Old Yale

A "Select Course" that helped reshape Yale

The three-year bachelor of philosophy degree foretold a changing curriculum.

Judith Ann Schiff is chief research archivist at the Yale University Library.

Manuscripts and Archives

Manuscripts and Archives

Scenes from the Sheffield School: in 1898, chemistry students assembled for a class portrait outside 51 Prospect. (One of them appears to be using a round-bottom flask as a banjo.) View full image

These days, all Yale undergraduates work toward bachelor of arts or bachelor of science degrees. But from 1852 to 1931, the university granted another undergraduate degree—the bachelor of philosophy (PhB), a three-year course of study in the Sheffield Scientific School. Though the curriculum was sometimes looked down on by Yale College students, who pursued a more classical education, Sheffield and its PhB were to play a major role in reshaping Yale’s undergraduate education.

The Sheffield School had its origins in the opening of a new Department of Philosophy and the Arts at Yale in 1846 (the same year Harvard opened its Lawrence Scientific School). Six years later, the department awarded the first PhB degrees to seven men who had completed the three-year applied science course. In 1854, the department became the Yale Scientific School, and in 1861, after it was endowed by railroad magnate Joseph Sheffield, it was rechristened the Sheffield Scientific School. In Yale parlance, the school would be known as “Sheff,” while Yale College was called “Ac” for “academic.” (Men who had earned a degree at Sheff were denoted, in Yale records, by an S after their graduation year.)

The Sheffield School is remembered now mostly as the precursor of Yale’s School of Engineering, but its most important contribution to Yale may have been its Select Course, a three-year PhB program developed in 1860 that included mathematics, physical science, modern languages, literature, history, political economy, and commercial law. As Sheff’s last director (1898–1922), Russell H. Chittenden ’75S, ’80PhD, explained in a history of Sheff published in 1928:

One of the underlying beliefs was that advanced education can be built upon a foundation other than the classics; another was that science has much to offer for the development of intellectual culture; and lastly, that a knowledge of the elements of the natural and physical sciences, with a judicious admixture of modern language, economics, history, etc., may provide a truly liberal education, more in harmony with the age and better adapted—in the case of many men at least—as a preparation for the active duties of life.

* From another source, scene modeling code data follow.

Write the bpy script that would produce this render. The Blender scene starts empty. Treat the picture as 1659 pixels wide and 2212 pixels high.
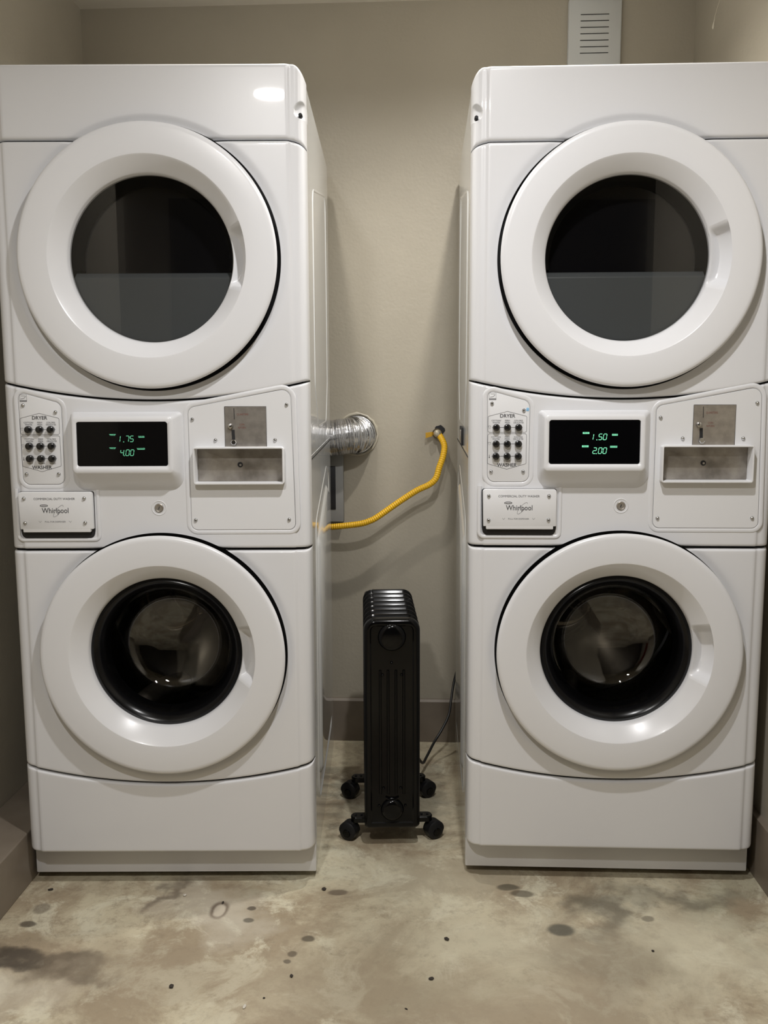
import bpy, bmesh, math, random
from math import sin, cos, pi, radians, sqrt, atan2
from mathutils import Vector, Matrix

# ------------------------------------------------------------------ camera, world, lights, exposure
S = bpy.context.scene
COL = S.collection
F_PX, PITCH, YAW, ROLL, CAM_H, CAM_Y = 2019.4, 0.1367, -0.0533, -0.0036, 1.2, -2.1116

def setup_camera():
    cy, sy = cos(YAW), sin(YAW)
    cp, sp = cos(PITCH), sin(PITCH)
    right = Vector((cy, -sy, 0))
    fy = Vector((sy, cy, 0))
    fwd = fy * cp - Vector((0, 0, sp))
    up = fy * sp + Vector((0, 0, cp))
    cr, sr = cos(ROLL), sin(ROLL)
    r2 = right * cr + up * sr
    u2 = up * cr - right * sr
    cam = bpy.data.cameras.new('camera')
    o = bpy.data.objects.new('camera', cam)
    COL.objects.link(o)
    m = Matrix((( r2.x, u2.x, -fwd.x, 0), (r2.y, u2.y, -fwd.y, CAM_Y), (r2.z, u2.z, -fwd.z, CAM_H), (0, 0, 0, 1)))
    o.matrix_world = m
    cam.sensor_fit = 'HORIZONTAL'
    cam.sensor_width = 36
    cam.lens = F_PX * 36 / 1659
    cam.clip_start = 0.02
    S.camera = o
setup_camera()

S.view_settings.view_transform = 'Standard'
S.view_settings.look = 'None'
S.view_settings.gamma = 1
S.view_settings.use_curve_mapping = False
S.view_settings.exposure = 0.22

w = bpy.data.worlds.new('world')
S.world = w
w.use_nodes = True
w.node_tree.nodes['Background'].inputs[0].default_value = (0.9, 0.88, 0.8, 1)
w.node_tree.nodes['Background'].inputs[1].default_value = 0.08

def spot(name, loc, power, size, blend, radius, col=(1, .95, .88), aim=None):
    l = bpy.data.lights.new(name, 'SPOT')
    l.energy = power; l.spot_size = radians(size); l.spot_blend = blend
    l.shadow_soft_size = radius; l.color = col
    o = bpy.data.objects.new(name, l); COL.objects.link(o); o.location = loc
    if aim: o.rotation_euler = (Vector(aim) - Vector(loc)).to_track_quat('-Z', 'Y').to_euler()
    return o
def area(name, loc, power, size, col=(1, .965, .93), aim=None):
    l = bpy.data.lights.new(name, 'AREA')
    l.shape = 'DISK'; l.size = size; l.energy = power; l.color = col
    o = bpy.data.objects.new(name, l); COL.objects.link(o); o.location = loc
    if aim: o.rotation_euler = (Vector(aim) - Vector(loc)).to_track_quat('-Z', 'Y').to_euler()
    return o
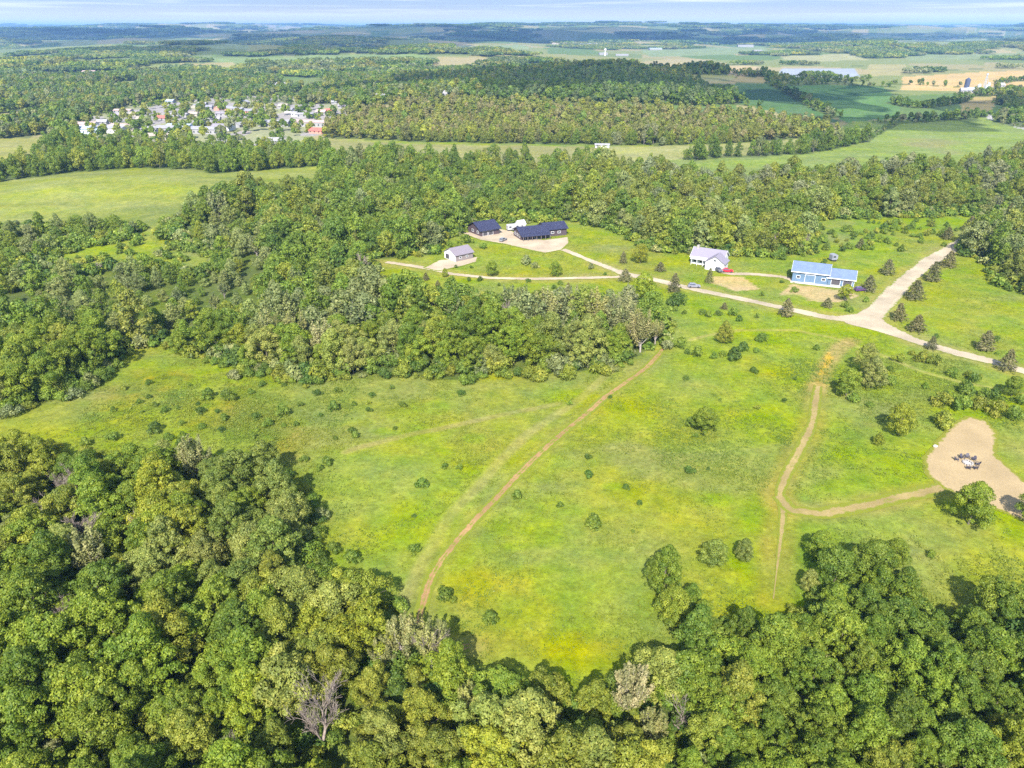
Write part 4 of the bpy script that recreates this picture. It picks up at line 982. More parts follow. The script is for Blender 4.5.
# ------------------------------------------------------------------ bushes
BUSH = [  # base x, base y, width, colour, zone phrase
    *[(x, y, w, c, 'left of the dirt path') for x, y, w, c in [(422, 487, 14, 'green'), (414, 552, 13, 'green'), (445, 468, 8, 'green'), (460, 469, 8, 'green'), (414, 517, 5, 'dark green'), (461, 395, 9, 'dark green'), (334, 411, 13, 'dark green'), (337, 392, 8, 'green'), (328, 465, 12, 'green'), (305, 461, 10, 'green')]],
    *[(x, y, w, c, 'right of the dirt path') for x, y, w, c in [(517, 499, 12, 'green'), (587, 459, 8, 'dark green'), (589, 477, 12, 'dark green'), (626, 489, 8, 'dark green'), (639, 505, 7, 'dark green'), (633, 532, 5, 'green'), (593, 526, 22, 'bright green'), (446, 599, 20, 'green'), (489, 624, 17, 'green'), (688, 473, 12, 'dark green'), (708, 470, 5, 'dark green'), (690, 425, 13, 'green'), (784, 402, 6, 'dark green'), (696, 437, 6, 'green'), (560, 507, 8, 'green'), (610, 398, 5, 'dark green'), (570, 405, 6, 'green')]],
    *[(x, y, w, c, 'below the road beside the wood corner') for x, y, w, c in [(743, 351, 13, 'dark green'), (734, 360, 18, 'dark green'), (761, 341, 13, 'green'), (697, 357, 13, 'green'), (681, 348, 15, 'bright green'), (816, 350, 7, 'green'), (676, 305, 20, 'dark green'), (660, 317, 9, 'green'), (675, 311, 8, 'green'), (684, 314, 6, 'green'), (702, 314, 8, 'green'), (708, 317, 9, 'green'), (733, 316, 12, 'green'), (739, 321, 9, 'dark green'), (718, 315, 8, 'green'), (757, 318, 6, 'green'), (667, 350, 14, 'grey-green')]],
    *[(x, y, w, c, 'between road and clearing') for x, y, w, c in [(853, 402, 12, 'green'), (890, 371, 8, 'green'), (890, 385, 14, 'green'), (900, 362, 14, 'yellow-green'), (922, 362, 16, 'yellow-green'), (934, 364, 16, 'yellow-green'), (952, 377, 12, 'green'), (972, 382, 13, 'green'), (964, 394, 18, 'green'), (993, 399, 17, 'dark green'), (941, 406, 20, 'yellow-green'), (960, 411, 22, 'green'), (943, 428, 24, 'yellow-green'), (978, 408, 20, 'yellow-green'), (996, 416, 20, 'yellow-green'), (1012, 420, 20, 'bright green'), (968, 376, 10, 'yellow-green'), (912, 355, 8, 'yellow-green'), (984, 398, 12, 'bright green'), (1020, 404, 16, 'green'), (876, 362, 8, 'green'), (945, 396, 8, 'green')]],
    *[(x, y, w, c, 'on the far left meadow') for x, y, w, c in [(156, 432, 16, 'dark green'), (115, 440, 14, 'green'), (183, 438, 9, 'green'), (201, 413, 10, 'dark green'), (209, 399, 14, 'green'), (228, 400, 16, 'green'), (225, 420, 10, 'green'), (256, 419, 10, 'green'), (283, 416, 15, 'green'), (269, 426, 12, 'green'), (254, 438, 9, 'green'), (202, 428, 9, 'green'), (182, 425, 7, 'green'), (263, 386, 8, 'dark green'), (235, 379, 15, 'grey-green'), (198, 405, 5, 'dark green'), (180, 446, 9, 'dark green'), (118, 368, 13, 'green'), (92, 388, 20, 'pale green'), (75, 398, 18, 'grey-green'), (352, 562, 18, 'green'), (320, 470, 9, 'green'), (248, 376, 14, 'green'), (168, 440, 12, 'green'), (86, 446, 12, 'green')]],
    *[(x, y, w, c, 'on the lawns round the navy sheds') for x, y, w, c in [(471, 268, 4, 'dark green'), (480, 281, 7, 'dark green'), (528, 282, 6, 'dark green'), (456, 268, 4, 'dark green'), (484, 249, 8, 'green'), (526, 264, 14, 'pale green'), (535, 268, 9, 'pale green'), (554, 289, 6, 'dark green'), (556, 299, 7, 'dark green'), (591, 269, 8, 'grey-green'), (605, 275, 4, 'dark green'), (499, 286, 4, 'dark green'), (469, 281, 5, 'dark green'), (459, 247, 8, 'bright green'), (467, 243, 12, 'green'), (450, 249, 10, 'bright green'), (436, 252, 9, 'bright green'), (560, 285, 6, 'green')]],
    *[(x, y, w, c, 'round the blue shed and its drive') for x, y, w, c in [(794, 292, 8, 'green'), (785, 314, 6, 'green'), (846, 308, 8, 'bright green'), (783, 260, 8, 'green'), (775, 259, 7, 'bright green'), (824, 264, 6, 'dark green'), (781, 283, 5, 'dark green'), (866, 302, 8, 'bright green'), (850, 312, 8, 'bright green'), (762, 296, 6, 'green')]],
]
rb = np.random.default_rng(5)
for _ in range(95):      # the shrubby field behind the blue shed
    x = rb.uniform(815, 958); y = rb.uniform(222, 252)
    if x > 905 and y > 246: continue
    BUSH.append((x, y, rb.uniform(4, 9), choose(rb, {'green': 3, 'bright green': 3, 'yellow-green': 3, 'dark green': 1}), 'in shrubby field behind blue shed'))
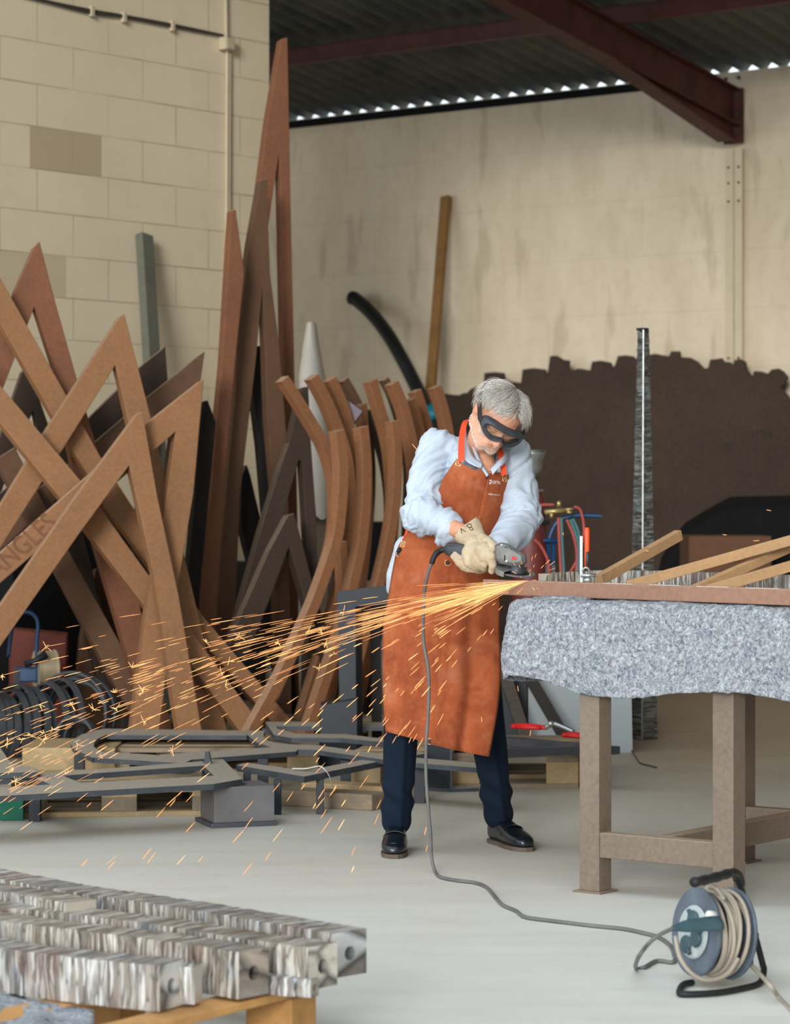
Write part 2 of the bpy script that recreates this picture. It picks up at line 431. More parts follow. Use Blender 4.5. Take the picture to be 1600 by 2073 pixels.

Still, Chittenden wrote, not everyone was enthusiastic. “In 1860, however, the program of studies offered in the Select Course was startlingly new, while the complete absence of Latin and Greek made a contrast that aroused a feeling of distrust in many quarters.” Some of the Sheff courses deemed unacceptable in Yale College in the nineteenth century included the first modern English courses, taught by Thomas R. Lounsbury in the 1870s, and economics courses taught by General Francis Amasa Walker, who later became president of MIT.


Manuscripts and Archives

Manuscripts and Archives

Students in the 1870s practiced surveying while dressed to the nines. View full image

In 1864, the course was reorganized by librarian, professor, and administrator Daniel Coit Gilman ’52, who later became president of, successively, the University of California, Johns Hopkins, and the Carnegie Institution. The Select Course grew rapidly in enrollment until it became the largest course in the school, overtaking its scientific and engineering tracks. Partly due to the popularity of the Select Course, in 1914 the students opting for Sheff overtook those choosing Ac, 326 to 293.

Not long after that, alumni were motivated to spur a reorganization of the university; it took effect just after World War I. Undergrad Sheff was gradually merged into the college, which debuted the bachelor of science degree in 1922 and bachelor of engineering in 1933. In 1931, the last PhB degrees were awarded to 179 men, while 352 received the bachelor of arts degree and 197 the bachelor of science. The last alumni to graduate with an “S” for Sheffield after their undergraduate class year finished Yale in 1945.

Meanwhile, a Yale College course of study came to look increasingly like Sheff’s Select Course: subjects like English, political science, and economics became the norm. The requirement of Latin for a Bachelor of Arts degree was dropped in 1931.

Over eight decades, 8,679 PhBs had been earned at Yale. Among those who earned them were Alexander Wurts ’83S, inventor of the “lightning arrester,” an early surge protector; radio and long-distance telephone pioneer Lee De Forest ’96S; mining engineer John Hays Hammond ’76S; chemist and inventor Francis I. du Pont, ’95S; and Clarence King ’62S, first director of the US Geological Survey.

Besides turning out leaders in engineering and technology, Sheff, through its Select Course, became the testing laboratory for Yale’s twentieth-century liberal arts courses. As Chittenden noted, it was the major influence in Yale’s successful reorganization from a classical college to a modern college and international university.